Still, some people aren’t happy about the standard. Consumers’ concerns stem from two places, said Lien. There are those that dislike LEDs because “it’s change,” and those who hold a “stigma” against the lights because of the low quality of early models, he said.

“LED, it’s turning into a wonderful general light source, it’s evolving to that point, but there are still things that it’s not capable of doing well,” said Lien. For example, while LEDs perform well in cool environments, they don’t perform well in heat, so they can’t be used as oven lights.

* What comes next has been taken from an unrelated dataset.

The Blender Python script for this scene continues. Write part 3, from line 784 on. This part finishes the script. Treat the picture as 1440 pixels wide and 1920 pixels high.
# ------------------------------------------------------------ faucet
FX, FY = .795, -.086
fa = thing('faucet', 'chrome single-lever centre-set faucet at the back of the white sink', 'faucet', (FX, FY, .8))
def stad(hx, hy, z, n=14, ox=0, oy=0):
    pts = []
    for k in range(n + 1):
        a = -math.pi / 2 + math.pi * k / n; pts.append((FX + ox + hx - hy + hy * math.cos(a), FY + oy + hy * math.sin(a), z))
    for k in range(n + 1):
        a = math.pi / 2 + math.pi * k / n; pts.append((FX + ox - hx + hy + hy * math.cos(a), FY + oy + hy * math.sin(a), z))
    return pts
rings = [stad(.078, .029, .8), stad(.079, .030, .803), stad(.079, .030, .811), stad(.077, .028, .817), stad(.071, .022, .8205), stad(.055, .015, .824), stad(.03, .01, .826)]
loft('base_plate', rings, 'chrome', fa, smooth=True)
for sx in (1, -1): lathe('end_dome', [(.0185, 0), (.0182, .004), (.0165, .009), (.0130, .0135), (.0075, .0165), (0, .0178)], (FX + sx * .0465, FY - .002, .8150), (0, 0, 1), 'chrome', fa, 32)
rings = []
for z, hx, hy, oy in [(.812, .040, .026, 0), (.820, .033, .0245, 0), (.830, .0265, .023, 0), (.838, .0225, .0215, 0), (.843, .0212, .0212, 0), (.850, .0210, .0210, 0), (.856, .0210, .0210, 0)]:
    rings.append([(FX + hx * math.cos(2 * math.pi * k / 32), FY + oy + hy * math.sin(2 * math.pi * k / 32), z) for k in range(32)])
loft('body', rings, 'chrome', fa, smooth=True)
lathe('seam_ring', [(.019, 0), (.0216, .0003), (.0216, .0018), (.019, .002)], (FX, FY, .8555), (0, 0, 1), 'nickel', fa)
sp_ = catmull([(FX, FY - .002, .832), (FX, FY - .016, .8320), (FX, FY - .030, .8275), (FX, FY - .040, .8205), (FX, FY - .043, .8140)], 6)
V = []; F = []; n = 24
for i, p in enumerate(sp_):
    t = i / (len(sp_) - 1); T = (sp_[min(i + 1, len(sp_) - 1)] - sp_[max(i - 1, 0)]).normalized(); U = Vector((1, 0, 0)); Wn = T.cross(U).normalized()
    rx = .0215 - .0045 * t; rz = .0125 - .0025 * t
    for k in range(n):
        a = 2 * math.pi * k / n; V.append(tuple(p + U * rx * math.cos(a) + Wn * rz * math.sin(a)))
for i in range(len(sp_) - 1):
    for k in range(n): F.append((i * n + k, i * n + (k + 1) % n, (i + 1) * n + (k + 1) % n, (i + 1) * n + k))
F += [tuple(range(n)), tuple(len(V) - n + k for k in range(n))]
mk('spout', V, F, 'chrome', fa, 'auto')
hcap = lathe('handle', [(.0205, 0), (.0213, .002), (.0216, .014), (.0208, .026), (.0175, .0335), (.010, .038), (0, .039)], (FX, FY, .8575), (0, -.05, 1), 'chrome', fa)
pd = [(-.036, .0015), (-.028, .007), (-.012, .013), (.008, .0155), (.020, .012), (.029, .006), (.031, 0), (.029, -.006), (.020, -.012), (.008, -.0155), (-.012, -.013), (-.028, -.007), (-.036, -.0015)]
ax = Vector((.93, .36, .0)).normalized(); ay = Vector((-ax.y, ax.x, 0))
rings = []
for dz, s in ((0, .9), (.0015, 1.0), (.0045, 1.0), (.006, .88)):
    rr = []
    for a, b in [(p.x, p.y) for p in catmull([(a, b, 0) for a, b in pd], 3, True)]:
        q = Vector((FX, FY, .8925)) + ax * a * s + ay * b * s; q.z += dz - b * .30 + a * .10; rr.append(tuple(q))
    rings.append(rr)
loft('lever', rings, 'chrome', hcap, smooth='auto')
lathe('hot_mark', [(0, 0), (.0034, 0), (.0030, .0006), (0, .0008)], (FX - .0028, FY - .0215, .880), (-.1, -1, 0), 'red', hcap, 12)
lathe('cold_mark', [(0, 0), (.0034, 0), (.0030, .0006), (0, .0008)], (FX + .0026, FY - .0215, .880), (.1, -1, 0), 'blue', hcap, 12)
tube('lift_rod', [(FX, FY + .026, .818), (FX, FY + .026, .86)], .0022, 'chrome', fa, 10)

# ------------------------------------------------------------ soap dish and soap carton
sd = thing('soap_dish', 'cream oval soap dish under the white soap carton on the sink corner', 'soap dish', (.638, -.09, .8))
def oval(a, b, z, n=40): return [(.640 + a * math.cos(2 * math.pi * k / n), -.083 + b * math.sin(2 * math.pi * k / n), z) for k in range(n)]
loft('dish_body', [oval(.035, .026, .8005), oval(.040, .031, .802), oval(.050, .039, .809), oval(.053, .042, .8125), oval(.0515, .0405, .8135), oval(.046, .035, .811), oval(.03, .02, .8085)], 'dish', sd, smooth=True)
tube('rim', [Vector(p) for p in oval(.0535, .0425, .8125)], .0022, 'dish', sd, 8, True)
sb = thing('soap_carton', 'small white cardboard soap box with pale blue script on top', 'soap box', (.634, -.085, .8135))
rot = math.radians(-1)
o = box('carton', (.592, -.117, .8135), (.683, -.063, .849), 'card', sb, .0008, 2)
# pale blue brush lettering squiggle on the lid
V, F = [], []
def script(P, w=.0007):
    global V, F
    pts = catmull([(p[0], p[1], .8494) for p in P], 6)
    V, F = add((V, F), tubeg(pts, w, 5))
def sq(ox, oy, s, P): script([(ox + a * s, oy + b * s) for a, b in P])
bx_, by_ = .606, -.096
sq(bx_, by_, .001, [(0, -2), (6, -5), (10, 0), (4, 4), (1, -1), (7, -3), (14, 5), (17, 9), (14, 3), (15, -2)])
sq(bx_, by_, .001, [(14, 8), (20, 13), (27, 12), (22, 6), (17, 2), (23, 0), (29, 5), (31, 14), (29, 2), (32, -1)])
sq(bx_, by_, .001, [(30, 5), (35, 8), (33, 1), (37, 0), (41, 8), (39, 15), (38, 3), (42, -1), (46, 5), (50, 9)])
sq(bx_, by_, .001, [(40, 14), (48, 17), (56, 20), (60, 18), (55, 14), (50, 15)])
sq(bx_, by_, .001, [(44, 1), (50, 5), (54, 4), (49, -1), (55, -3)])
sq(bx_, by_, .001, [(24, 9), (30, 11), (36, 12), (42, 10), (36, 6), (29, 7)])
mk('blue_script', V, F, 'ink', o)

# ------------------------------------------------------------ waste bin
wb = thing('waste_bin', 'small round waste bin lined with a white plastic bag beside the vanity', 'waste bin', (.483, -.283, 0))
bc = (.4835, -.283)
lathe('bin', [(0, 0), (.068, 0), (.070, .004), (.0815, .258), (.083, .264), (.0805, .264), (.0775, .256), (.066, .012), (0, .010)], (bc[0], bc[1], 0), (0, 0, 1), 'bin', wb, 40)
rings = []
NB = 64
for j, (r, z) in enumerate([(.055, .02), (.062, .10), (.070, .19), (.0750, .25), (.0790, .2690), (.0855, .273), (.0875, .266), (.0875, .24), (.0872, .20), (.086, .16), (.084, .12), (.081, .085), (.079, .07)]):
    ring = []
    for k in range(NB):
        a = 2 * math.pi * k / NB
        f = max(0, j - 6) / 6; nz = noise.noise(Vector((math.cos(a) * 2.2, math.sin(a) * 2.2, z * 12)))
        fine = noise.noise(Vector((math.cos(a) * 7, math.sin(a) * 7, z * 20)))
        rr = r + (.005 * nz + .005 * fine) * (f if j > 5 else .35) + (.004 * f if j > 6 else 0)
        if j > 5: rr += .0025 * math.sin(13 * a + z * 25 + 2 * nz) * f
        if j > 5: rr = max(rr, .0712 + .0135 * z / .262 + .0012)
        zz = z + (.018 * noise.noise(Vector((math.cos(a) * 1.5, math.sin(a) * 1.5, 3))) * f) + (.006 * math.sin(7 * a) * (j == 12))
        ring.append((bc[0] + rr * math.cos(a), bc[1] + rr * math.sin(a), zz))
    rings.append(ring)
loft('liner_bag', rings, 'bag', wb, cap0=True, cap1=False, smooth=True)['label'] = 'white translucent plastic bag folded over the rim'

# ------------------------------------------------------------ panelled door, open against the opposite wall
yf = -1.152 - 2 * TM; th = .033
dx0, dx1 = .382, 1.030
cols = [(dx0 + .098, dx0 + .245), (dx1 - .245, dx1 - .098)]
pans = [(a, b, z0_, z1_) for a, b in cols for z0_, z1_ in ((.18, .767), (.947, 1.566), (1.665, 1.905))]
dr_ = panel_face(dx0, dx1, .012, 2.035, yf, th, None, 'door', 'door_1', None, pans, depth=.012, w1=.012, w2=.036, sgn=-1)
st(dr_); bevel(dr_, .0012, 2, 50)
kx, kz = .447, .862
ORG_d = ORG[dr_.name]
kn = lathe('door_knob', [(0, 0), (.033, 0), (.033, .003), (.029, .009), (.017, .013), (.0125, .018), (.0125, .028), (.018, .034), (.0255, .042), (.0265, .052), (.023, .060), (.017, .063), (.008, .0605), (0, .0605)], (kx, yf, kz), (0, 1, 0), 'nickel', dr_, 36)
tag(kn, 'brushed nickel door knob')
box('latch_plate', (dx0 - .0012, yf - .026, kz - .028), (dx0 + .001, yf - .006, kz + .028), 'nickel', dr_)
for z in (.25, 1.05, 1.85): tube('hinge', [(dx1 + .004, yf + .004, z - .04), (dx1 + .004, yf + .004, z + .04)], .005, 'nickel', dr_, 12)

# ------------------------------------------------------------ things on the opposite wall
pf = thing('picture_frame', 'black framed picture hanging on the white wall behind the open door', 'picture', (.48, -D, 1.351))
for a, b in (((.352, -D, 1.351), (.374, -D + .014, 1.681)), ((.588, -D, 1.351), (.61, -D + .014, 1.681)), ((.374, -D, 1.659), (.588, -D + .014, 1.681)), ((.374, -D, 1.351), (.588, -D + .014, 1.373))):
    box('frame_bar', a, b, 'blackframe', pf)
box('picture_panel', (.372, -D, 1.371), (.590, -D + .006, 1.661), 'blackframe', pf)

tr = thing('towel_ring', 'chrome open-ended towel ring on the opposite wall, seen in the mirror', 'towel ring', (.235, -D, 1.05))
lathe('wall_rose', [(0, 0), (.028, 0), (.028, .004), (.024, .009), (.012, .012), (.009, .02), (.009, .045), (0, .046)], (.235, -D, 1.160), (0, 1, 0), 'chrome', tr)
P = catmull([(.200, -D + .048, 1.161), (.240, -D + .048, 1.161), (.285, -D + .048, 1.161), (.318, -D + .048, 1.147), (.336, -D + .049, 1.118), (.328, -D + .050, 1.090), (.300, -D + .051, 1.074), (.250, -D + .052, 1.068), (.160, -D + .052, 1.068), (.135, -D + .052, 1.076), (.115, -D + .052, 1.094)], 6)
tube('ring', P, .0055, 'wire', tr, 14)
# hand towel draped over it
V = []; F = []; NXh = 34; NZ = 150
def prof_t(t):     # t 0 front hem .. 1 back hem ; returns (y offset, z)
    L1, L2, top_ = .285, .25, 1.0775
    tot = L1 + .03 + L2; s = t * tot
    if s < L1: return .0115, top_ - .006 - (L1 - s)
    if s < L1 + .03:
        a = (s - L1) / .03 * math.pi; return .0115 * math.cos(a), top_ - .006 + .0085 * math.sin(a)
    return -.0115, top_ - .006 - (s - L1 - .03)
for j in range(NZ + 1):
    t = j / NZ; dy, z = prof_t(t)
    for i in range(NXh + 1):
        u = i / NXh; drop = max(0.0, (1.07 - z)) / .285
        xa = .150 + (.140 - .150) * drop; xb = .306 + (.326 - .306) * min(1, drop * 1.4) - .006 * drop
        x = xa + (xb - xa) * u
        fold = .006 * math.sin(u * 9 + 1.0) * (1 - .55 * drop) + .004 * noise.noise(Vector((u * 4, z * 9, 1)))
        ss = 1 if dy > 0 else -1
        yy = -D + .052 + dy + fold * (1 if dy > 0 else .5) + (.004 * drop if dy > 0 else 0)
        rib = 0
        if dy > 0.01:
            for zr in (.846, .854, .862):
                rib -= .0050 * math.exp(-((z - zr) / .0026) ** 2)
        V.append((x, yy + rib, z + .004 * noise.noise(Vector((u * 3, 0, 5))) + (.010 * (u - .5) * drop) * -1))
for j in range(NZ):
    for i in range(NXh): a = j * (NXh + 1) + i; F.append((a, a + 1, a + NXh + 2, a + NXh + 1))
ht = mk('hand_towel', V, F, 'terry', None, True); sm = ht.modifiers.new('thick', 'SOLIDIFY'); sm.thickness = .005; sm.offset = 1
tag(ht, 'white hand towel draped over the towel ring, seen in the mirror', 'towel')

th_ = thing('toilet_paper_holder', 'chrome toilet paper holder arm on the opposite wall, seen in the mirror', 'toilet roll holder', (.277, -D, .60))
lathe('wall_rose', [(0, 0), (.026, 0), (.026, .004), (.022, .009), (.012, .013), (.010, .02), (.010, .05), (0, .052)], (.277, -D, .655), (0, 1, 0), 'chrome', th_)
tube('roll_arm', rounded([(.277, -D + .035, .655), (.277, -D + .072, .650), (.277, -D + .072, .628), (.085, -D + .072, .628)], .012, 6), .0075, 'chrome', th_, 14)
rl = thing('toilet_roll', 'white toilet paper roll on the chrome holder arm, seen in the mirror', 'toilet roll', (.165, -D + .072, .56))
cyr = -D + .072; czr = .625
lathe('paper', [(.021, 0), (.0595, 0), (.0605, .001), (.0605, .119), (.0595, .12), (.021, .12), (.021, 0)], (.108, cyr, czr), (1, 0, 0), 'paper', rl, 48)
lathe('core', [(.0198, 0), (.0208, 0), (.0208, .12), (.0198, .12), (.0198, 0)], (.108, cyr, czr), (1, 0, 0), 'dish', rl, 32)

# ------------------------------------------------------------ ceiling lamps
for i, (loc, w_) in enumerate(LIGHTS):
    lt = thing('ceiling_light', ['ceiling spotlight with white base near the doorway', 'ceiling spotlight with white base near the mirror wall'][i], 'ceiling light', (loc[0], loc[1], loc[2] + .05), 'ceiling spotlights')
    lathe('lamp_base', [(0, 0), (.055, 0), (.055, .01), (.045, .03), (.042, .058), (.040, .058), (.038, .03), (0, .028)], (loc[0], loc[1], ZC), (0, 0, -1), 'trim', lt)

Misconceptions and fallacies about LED’s propensity to flicker and the unsubstantiated claims that they can be harmful prosper in some circles. “There are still a few people that are just absolutely opposed to LEDs,” said Lien. “And they have some misconceptions about how LEDs give off a tremendous amount of blue light at night that hurts people. Those stories get a lot of attention, but they’re not accurate.”

These LED haters would appear to be in the minority. While some manufacturers may take issue with the efficiency standard, Lien says at the time the 45-lumen watt standard was set years ago, there was consensus among the major players that this was an achievable benchmark.

“I think what’s been misunderstood somewhat is that LEDs were winning in the marketplace, even before this standard took effect,” said deLaski. “And that’s because consumers liked them. They prefer them because they save them money, they provide the same or better light as the bulbs they replace, and they last 10 to 25 times longer.”